We came out of a single-donor collapse, and we drew one lesson from it: show donors exactly where their money goes, and never depend on one donor again.
When the Al Haouz earthquake struck Morocco's High Atlas in September 2023, School Aid acted. Across two field missions we spent approximately €75,000 delivering school equipment to damaged schools in difficult, mountainous areas — covering the equipment and the full cost of reaching them (transport, fuel, accommodation and logistics), every euro a cost and none of it taken as pay — in the expectation of reimbursement from USAID, under arrangements we understood to be worth €1.5–3.5 million.
USAID was dismantled and formally closed on 1 July 2025. That reimbursement never came.
We treat that €75,000 as our credibility, not our collection plate. We will never ask the public to “reimburse” what was already spent. Your gift goes forward — to the next school, across Morocco, the Philippines and Venezuela. Any recovery of the original costs is handled quietly and properly in the books.
What those missions left us is the most valuable thing a young charity can have: a documented, photographed record of equipment reaching real classrooms. That is the foundation everything here is built on.
School Aid is volunteer- and founder-led, with no fixed salaries — which means we cannot run an unfunded deficit, and programme spend scales to the funds raised. Across the three-year plan, the great majority of expenditure goes directly to programmes.
It's a ratio we can state to any funder with confidence — and one we re-confirm against each mission's actual costs.
Planning ratios from the three-year strategic plan (financial year 1 Oct–30 Sep). Indicative all-in cost per school equipped: ~€8,000–€12,000.
The plan deliberately spreads income across several independent channels, moving from heavy reliance on one source toward a balanced base over three years.
Public donations, led by low-fee platforms — the launch engine.
Refurbished IT and solar sourced from partners, stretching every euro.
Civil-society and foundation grants aligned to our niche.
CSR partnerships, employee matching and in-kind technology.
School Aid MTÜ is a non-profit association (mittetulundusühing) registered in the Estonian Business Register, acting in the public interest and seated in Tallinn. It is non-distributing: under its articles it may not pass assets or benefits to founders, members, board members or donors.
The organisation sits far below Estonia's mandatory audit thresholds and qualifies to file a simplified report. Its first annual report has been filed and its registry standing is current. We are moving to a four-member Board that adopts every major decision by minuted resolution, and applying to join the Estonian Tax and Customs Board's income-tax-incentive list, which unlocks donor tax relief for Estonian supporters. Meet the Board and see our governance →
We are adopting a written child-protection and safeguarding policy — good practice, and increasingly a funder precondition.
We show people as partners, never as spectacle. Photographic consent is obtained, and we avoid poverty framing.
Donor and supporter data is handled under GDPR. We keep consents on file and never sell your information.

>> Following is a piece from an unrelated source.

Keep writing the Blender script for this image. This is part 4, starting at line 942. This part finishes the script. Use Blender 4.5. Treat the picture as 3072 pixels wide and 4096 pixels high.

Donations to School Aid MTÜ are generally not tax-deductible outside Estonia. UK and US donors will be able to give tax-effectively via our GlobalGiving page (in preparation). Estonian donors: tax relief applies once we are listed by the Estonian Tax and Customs Board — we will confirm when this is in place. We are honest about this because candour is part of how we earn your trust.
Transparent, lean and going back to where the need is greatest.